[INSTRUCTION] Pick out every line in the data below that holds "render".

======== DATA LINES ========

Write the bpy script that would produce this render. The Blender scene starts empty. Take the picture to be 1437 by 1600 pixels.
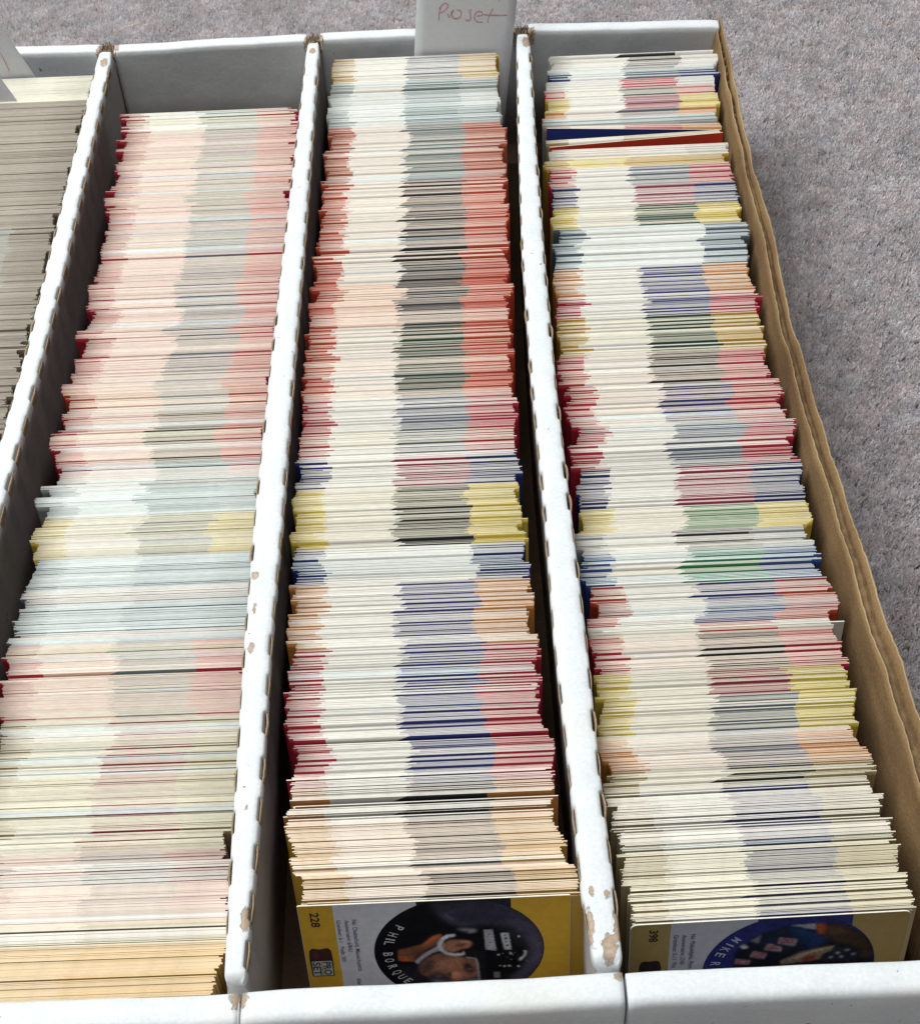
import bpy, math, random
import numpy as np
from mathutils import Vector, Matrix, Euler

random.seed(11)
RNG = np.random.default_rng(5)
MM = 0.001
scene = bpy.context.scene
COL = scene.collection

# ------------------------------------------------------------------ camera, light, exposure
cam_d = bpy.data.cameras.new("camera")
cam = bpy.data.objects.new("camera", cam_d)
COL.objects.link(cam)
cam.location = (0.07657, -0.18793, 0.41471)
cam.rotation_euler = (0.73055, 0.034947, -0.021381)
cam_d.sensor_fit = 'HORIZONTAL'
cam_d.sensor_width = 36.0
cam_d.lens = 2308.1 / 1437.0 * 36.0
cam_d.clip_start = 0.01
cam_d.clip_end = 50
scene.camera = cam

world = bpy.data.worlds.new("World")
scene.world = world
world.use_nodes = True
bg = world.node_tree.nodes["Background"]
bg.inputs[0].default_value = (1.0, 0.93, 0.92, 1)
bg.inputs[1].default_value = 0.045

def area_light(name, loc, target, size, energy, color):
    d = bpy.data.lights.new(name, 'AREA')
    d.shape = 'RECTANGLE'; d.size, d.size_y = size
    d.energy = energy; d.color = color
    o = bpy.data.objects.new(name, d)
    COL.objects.link(o)
    o.location = loc
    o.rotation_euler = (Vector(target) - Vector(loc)).to_track_quat('-Z', 'Y').to_euler()
    return o
# a window high behind the box, slightly to the left
area_light("window_light", (-0.95, 0.75, 1.95), (0.03, 0.25, 0), (1.5, 1.5), 70, (0.965, 1.0, 0.985))
# pale ceiling bounce, above and a little towards the camera
area_light("ceiling_bounce", (0.2, -0.25, 2.25), (0.03, 0.2, 0), (1.6, 1.2), 20.5, (1.0, 0.965, 0.93))

scene.view_settings.view_transform = 'Standard'
scene.view_settings.look = 'None'
scene.view_settings.exposure = 0.0
scene.view_settings.gamma = 1.0
scene.render.engine = 'CYCLES'

# ------------------------------------------------------------------ materials
def new_mat(name):
    m = bpy.data.materials.new(name); m.use_nodes = True
    nt = m.node_tree
    return m, nt, nt.nodes, nt.links, nt.nodes["Principled BSDF"]

def tex_noise(nt, scale, detail=3, rough=0.55, stretch=None):
    tc = nt.nodes.new("ShaderNodeTexCoord")
    n = nt.nodes.new("ShaderNodeTexNoise")
    n.inputs["Scale"].default_value = scale
    n.inputs["Detail"].default_value = detail
    n.inputs["Roughness"].default_value = rough
    if stretch:
        mp = nt.nodes.new("ShaderNodeMapping")
        mp.inputs["Scale"].default_value = stretch
        nt.links.new(tc.outputs["Object"], mp.inputs[0]); nt.links.new(mp.outputs[0], n.inputs[0])
    else:
        nt.links.new(tc.outputs["Object"], n.inputs[0])
    return n

def ramp(nt, src, p0, c0, p1, c1):
    r = nt.nodes.new("ShaderNodeValToRGB")
    e = r.color_ramp.elements
    e[0].position, e[1].position = p0, p1
    e[0].color = (*c0, 1); e[1].color = (*c1, 1)
    nt.links.new(src, r.inputs[0])
    return r

def mixc(nt, fac, a, b, mode='MIX'):
    m = nt.nodes.new("ShaderNodeMix"); m.data_type = 'RGBA'; m.blend_type = mode
    if isinstance(fac, (int, float)): m.inputs[0].default_value = fac
    else: nt.links.new(fac, m.inputs[0])
    for s, v in ((6, a), (7, b)):
        if isinstance(v, tuple): m.inputs[s].default_value = (*v, 1)
        else: nt.links.new(v, m.inputs[s])
    return m.outputs[2]

def bump(nt, bsdf, src, strength, dist):
    b = nt.nodes.new("ShaderNodeBump")
    b.inputs["Strength"].default_value = strength
    b.inputs["Distance"].default_value = dist
    nt.links.new(src, b.inputs["Height"]); nt.links.new(b.outputs[0], bsdf.inputs["Normal"])

def board_material(name="white_board", tint=None):
    m, nt, N, L, B = new_mat(name)
    big = tex_noise(nt, 55, 4); fine = tex_noise(nt, 700, 3, 0.7); speck = tex_noise(nt, 260, 2, 0.6)
    base = ramp(nt, big.outputs[0], 0.3, (0.60, 0.64, 0.67), 0.7, (0.76, 0.785, 0.80))
    c = mixc(nt, 0.5, base.outputs[0], ramp(nt, fine.outputs[0], 0.3, (0.58, 0.62, 0.655), 0.7, (0.80, 0.82, 0.835)).outputs[0])
    sp = ramp(nt, speck.outputs[0], 0.24, (1, 1, 1), 0.28, (0, 0, 0))
    c = mixc(nt, sp.outputs[0], c, (0.30, 0.24, 0.19))
    yel = ramp(nt, tex_noise(nt, 18, 3).outputs[0], 0.56, (0, 0, 0), 0.75, (1, 1, 1))
    ym = nt.nodes.new("ShaderNodeMath"); ym.operation = 'MULTIPLY'; ym.inputs[1].default_value = 0.35
    L.new(yel.outputs[0], ym.inputs[0])
    c = mixc(nt, ym.outputs[0], c, (0.70, 0.66, 0.55))
    at = N.new("ShaderNodeAttribute"); at.attribute_name = "wear"
    wn = tex_noise(nt, 420, 5, 0.7)
    ad = N.new("ShaderNodeMath"); ad.operation = 'MULTIPLY_ADD'; ad.inputs[1].default_value = 0.9
    L.new(wn.outputs[0], ad.inputs[0]); L.new(at.outputs["Fac"], ad.inputs[2])
    wr = ramp(nt, ad.outputs[0], 0.86, (0, 0, 0), 0.95, (1, 1, 1))
    kraft = ramp(nt, tex_noise(nt, 500, 4, 0.7).outputs[0], 0.3, (0.33, 0.24, 0.165), 0.7, (0.50, 0.39, 0.29))
    c = mixc(nt, wr.outputs[0], c, kraft.outputs[0])
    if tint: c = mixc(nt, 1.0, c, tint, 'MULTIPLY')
    L.new(c, B.inputs["Base Color"])
    B.inputs["Roughness"].default_value = 0.62
    hb = N.new("ShaderNodeMath"); hb.operation = 'SUBTRACT'
    L.new(big.outputs[0], hb.inputs[0]); L.new(wr.outputs[0], hb.inputs[1])
    hf = N.new("ShaderNodeMath"); hf.operation = 'MULTIPLY_ADD'; hf.inputs[1].default_value = 0.10
    L.new(fine.outputs[0], hf.inputs[0]); L.new(hb.outputs[0], hf.inputs[2])
    bump(nt, B, hf.outputs[0], 0.6, 0.0008)
    return m

def kraft_material(name, dark, light, rough=0.9):
    m, nt, N, L, B = new_mat(name)
    a = tex_noise(nt, 60, 5, 0.65, (1, 0.35, 1)); b = tex_noise(nt, 900, 3, 0.7)
    r1 = ramp(nt, a.outputs[0], 0.3, dark, 0.72, light)
    r2 = ramp(nt, b.outputs[0], 0.3, tuple(v * 0.75 for v in dark), 0.7, tuple(min(1, v * 1.15) for v in light))
    st = tex_noise(nt, 22, 4, 0.7, (1, 0.5, 1.4))
    r3 = ramp(nt, st.outputs[0], 0.42, (1, 1, 1), 0.68, (0.62, 0.55, 0.50))
    L.new(mixc(nt, 1.0, mixc(nt, 0.4, r1.outputs[0], r2.outputs[0]), r3.outputs[0], 'MULTIPLY'), B.inputs["Base Color"])
    B.inputs["Roughness"].default_value = rough
    bump(nt, B, b.outputs[0], 0.5, 0.0003)
    return m

def attr_material(name, rough, grain, spec=0.5, through=0.0):
    m, nt, N, L, B = new_mat(name)
    at = N.new("ShaderNodeAttribute"); at.attribute_name = "col"
    n = tex_noise(nt, 900, 3, 0.7, (0.25, 1, 1))
    g = ramp(nt, n.outputs[0], 0.25, (1 - grain,) * 3, 0.75, (1 + grain * 0.3,) * 3)
    c = mixc(nt, 1.0, at.outputs["Color"], g.outputs[0], 'MULTIPLY')
    L.new(c, B.inputs["Base Color"])
    B.inputs["Roughness"].default_value = rough
    B.inputs["Specular IOR Level"].default_value = spec
    if through:
        tr = N.new("ShaderNodeBsdfTranslucent"); mx = N.new("ShaderNodeMixShader"); mx.inputs[0].default_value = through
        L.new(c, tr.inputs[0]); L.new(B.outputs[0], mx.inputs[1]); L.new(tr.outputs[0], mx.inputs[2])
        L.new(mx.outputs[0], N["Material Output"].inputs[0])
    return m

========

[CORRECT ANSWER]
Write the bpy script that would produce this render. The Blender scene starts empty. Take the picture to be 1437 by 1600 pixels.
scene.render.engine = 'CYCLES'